7. A deflection yoke according to claim 6 wherein said wall is attached to an edge of said separator that separates one of the coils of said first pair of deflection coils from one of the coils of said second pair of deflection coils.

8. A deflection yoke according to claim 7 wherein said wall is attached to said edge by a moulding process.

9. A deflection yoke according to claim 6 wherein said wall has a bevelled end.

10. A deflection yoke according to claim 6 wherein said wall is curved.
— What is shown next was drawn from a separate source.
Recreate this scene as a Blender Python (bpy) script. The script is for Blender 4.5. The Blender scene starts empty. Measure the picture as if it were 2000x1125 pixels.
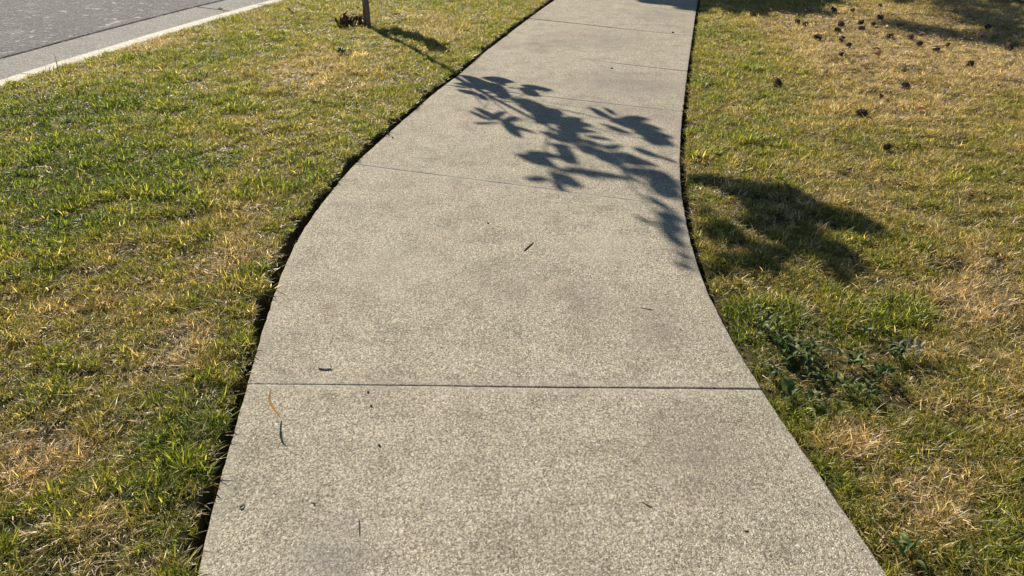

11. A deflection yoke for a cathode-ray tube, comprising:

a pair of vertical deflection coils;

a pair of horizontal deflection coils, at least one pair of these two pairs being saddle-shaped;

a rigid separator insulating the two pairs of deflection coils from each other;

a core made of ferromagnetic material of substantially frustoconical shape arranged above at least part of the deflection coils; and

means for positioning the coils of said one pair and for holding them in place against a body of the separator both on a front part and on a rear part of said one pair, said coils positioning means forming an integral part of the body of the separator.

12. A deflection yoke according to claim 11, wherein said coils positioning means is produced during the moulding of the body of the separator.

13. A deflection yoke according to claim 12, wherein said coils positioning means comprises at least two projecting members intended to extend into a conductor-free internal window of the coil.